+++ SUPPLIED INFORMATION

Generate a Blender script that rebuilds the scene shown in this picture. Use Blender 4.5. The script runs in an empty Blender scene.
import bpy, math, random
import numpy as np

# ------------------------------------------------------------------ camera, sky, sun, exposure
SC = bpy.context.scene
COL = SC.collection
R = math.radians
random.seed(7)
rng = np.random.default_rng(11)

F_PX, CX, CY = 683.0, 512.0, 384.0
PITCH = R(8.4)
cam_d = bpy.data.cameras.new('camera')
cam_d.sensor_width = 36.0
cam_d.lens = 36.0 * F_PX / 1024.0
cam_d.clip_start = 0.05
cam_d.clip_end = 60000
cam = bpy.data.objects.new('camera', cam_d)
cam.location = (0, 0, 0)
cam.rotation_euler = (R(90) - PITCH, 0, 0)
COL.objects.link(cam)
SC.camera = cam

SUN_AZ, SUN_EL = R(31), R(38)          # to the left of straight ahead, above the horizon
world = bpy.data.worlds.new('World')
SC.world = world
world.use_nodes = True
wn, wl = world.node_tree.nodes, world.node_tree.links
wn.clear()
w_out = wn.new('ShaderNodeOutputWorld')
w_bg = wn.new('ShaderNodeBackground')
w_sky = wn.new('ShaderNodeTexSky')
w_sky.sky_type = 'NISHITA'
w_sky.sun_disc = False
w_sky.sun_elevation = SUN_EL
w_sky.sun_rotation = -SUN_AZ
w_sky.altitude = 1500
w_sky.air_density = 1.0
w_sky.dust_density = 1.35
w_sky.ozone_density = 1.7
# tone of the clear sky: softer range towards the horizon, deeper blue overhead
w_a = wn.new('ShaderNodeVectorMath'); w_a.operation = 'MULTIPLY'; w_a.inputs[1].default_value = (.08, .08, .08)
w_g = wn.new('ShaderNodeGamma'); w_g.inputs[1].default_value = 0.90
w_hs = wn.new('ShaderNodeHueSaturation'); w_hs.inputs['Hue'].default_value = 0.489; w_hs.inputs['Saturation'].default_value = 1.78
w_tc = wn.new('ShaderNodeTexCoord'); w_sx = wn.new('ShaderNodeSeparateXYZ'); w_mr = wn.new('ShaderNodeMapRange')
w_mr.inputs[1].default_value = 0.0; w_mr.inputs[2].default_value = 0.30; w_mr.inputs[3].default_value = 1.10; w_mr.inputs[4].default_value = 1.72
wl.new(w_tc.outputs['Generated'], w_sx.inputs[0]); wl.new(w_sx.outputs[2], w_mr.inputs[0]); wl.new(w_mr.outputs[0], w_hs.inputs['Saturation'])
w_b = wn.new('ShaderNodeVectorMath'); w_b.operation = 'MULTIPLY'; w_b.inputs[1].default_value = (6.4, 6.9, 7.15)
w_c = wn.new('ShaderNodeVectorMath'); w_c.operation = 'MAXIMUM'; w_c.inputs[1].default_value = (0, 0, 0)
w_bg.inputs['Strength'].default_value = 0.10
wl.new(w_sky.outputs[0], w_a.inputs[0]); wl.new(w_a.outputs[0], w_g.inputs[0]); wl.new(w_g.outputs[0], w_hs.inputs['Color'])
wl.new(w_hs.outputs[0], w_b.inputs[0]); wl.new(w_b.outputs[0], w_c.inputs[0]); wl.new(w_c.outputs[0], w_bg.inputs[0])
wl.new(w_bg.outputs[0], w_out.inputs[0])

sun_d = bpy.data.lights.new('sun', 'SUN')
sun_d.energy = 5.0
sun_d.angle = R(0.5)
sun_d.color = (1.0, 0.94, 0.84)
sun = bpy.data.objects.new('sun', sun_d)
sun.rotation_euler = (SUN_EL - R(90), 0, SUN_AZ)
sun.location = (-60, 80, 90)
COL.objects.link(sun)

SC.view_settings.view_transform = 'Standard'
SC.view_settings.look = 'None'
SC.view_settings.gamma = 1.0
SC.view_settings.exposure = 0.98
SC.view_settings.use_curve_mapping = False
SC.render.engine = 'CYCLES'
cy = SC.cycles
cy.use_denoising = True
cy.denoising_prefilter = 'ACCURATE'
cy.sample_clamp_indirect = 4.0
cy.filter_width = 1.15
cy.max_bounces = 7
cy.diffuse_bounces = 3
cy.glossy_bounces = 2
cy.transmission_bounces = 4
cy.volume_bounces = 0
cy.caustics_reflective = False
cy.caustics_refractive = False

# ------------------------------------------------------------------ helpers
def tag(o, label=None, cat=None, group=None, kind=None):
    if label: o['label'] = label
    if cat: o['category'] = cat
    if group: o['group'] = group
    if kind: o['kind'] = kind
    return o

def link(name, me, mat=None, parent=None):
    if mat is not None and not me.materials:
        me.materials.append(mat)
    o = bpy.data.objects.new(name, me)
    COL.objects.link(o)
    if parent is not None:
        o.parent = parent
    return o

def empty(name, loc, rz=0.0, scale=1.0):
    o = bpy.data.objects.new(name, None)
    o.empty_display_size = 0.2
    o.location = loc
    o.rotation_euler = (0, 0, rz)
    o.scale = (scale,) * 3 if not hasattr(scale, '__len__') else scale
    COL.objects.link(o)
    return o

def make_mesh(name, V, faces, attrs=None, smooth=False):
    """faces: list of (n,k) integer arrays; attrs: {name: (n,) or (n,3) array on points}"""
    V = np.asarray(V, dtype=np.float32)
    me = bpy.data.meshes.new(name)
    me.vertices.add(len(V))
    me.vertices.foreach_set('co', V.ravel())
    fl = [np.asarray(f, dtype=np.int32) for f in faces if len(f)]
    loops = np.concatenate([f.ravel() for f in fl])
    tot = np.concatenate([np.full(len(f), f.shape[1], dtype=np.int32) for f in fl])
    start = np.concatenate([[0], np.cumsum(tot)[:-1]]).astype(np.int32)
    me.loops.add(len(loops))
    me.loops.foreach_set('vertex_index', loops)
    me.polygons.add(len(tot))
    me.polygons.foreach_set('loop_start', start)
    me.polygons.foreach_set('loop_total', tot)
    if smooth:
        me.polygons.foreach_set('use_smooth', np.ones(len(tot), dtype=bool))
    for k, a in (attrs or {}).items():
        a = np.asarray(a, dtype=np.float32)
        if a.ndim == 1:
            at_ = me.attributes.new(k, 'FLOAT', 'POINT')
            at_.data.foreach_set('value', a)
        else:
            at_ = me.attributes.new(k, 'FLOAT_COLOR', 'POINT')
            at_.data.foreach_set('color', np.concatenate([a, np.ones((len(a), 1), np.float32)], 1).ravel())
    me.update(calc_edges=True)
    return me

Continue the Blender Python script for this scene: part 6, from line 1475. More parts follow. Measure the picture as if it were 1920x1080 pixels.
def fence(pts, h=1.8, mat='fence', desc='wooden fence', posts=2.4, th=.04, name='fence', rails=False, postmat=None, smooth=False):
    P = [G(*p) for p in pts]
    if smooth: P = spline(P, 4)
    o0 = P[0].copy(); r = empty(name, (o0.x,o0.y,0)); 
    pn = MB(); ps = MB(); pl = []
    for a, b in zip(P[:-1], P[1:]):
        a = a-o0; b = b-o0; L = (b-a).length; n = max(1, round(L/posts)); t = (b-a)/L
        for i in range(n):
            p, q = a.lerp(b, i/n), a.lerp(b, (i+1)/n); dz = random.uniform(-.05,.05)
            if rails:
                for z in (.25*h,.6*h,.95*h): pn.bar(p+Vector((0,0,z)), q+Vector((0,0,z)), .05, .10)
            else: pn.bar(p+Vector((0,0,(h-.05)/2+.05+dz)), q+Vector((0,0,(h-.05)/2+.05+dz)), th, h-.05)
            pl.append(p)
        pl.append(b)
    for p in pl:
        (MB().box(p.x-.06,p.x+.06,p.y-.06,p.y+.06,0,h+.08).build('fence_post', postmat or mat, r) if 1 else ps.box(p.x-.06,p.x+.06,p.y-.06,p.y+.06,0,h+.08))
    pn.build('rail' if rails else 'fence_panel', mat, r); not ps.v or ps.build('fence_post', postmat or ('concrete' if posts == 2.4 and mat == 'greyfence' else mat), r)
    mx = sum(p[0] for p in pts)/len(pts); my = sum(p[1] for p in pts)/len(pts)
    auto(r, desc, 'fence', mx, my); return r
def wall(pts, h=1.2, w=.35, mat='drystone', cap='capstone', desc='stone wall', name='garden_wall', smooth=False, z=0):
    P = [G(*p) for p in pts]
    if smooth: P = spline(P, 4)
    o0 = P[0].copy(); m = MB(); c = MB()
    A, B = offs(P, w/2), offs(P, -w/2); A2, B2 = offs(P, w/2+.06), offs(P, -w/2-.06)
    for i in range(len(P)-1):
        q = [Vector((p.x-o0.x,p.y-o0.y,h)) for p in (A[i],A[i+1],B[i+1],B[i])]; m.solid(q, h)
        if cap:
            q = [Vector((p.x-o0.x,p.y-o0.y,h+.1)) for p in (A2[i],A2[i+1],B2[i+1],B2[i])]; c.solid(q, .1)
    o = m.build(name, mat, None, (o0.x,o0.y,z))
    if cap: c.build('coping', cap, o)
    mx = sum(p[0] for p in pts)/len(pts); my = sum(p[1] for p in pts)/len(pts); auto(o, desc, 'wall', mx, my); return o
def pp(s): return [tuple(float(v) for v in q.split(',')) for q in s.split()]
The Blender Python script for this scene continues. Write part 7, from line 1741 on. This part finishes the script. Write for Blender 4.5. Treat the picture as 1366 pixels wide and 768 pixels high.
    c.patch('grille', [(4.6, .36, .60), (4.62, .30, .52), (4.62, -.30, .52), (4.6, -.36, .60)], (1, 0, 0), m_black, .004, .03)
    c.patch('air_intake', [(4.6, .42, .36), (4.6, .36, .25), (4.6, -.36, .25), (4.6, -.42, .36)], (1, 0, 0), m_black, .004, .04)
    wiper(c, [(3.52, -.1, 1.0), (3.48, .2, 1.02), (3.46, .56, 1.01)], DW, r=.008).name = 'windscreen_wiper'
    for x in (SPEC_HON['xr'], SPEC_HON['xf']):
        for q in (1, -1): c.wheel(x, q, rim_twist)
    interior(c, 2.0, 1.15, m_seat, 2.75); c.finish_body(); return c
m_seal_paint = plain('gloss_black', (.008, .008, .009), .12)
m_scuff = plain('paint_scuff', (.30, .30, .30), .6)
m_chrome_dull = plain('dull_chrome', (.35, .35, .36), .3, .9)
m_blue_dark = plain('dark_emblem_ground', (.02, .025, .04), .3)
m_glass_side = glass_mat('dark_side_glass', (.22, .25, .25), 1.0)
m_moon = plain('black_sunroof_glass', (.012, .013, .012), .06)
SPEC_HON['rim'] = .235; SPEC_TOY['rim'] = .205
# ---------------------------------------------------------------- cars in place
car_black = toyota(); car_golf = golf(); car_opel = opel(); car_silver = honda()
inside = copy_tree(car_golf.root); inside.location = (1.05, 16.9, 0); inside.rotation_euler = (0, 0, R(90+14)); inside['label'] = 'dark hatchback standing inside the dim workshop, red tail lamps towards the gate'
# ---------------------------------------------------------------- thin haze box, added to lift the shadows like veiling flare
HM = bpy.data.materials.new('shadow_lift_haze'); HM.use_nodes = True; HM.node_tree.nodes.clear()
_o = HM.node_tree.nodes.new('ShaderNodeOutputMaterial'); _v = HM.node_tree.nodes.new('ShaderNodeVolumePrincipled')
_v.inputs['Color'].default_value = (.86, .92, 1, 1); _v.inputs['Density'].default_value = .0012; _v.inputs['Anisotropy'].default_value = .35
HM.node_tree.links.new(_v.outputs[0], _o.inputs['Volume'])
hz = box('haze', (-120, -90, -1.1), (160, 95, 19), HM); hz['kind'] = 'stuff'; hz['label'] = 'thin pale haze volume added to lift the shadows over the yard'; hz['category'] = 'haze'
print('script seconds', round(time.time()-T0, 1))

++++++

[WRITTEN REQUEST] Word for word, please print every line from the beginning of the records to the line bearing "import numpy as np", counting both ends and stopping there.

[FULL SOLUTION]
Generate a Blender script that rebuilds the scene shown in this picture. Use Blender 4.5. The script runs in an empty Blender scene.
import bpy, math, random
import numpy as np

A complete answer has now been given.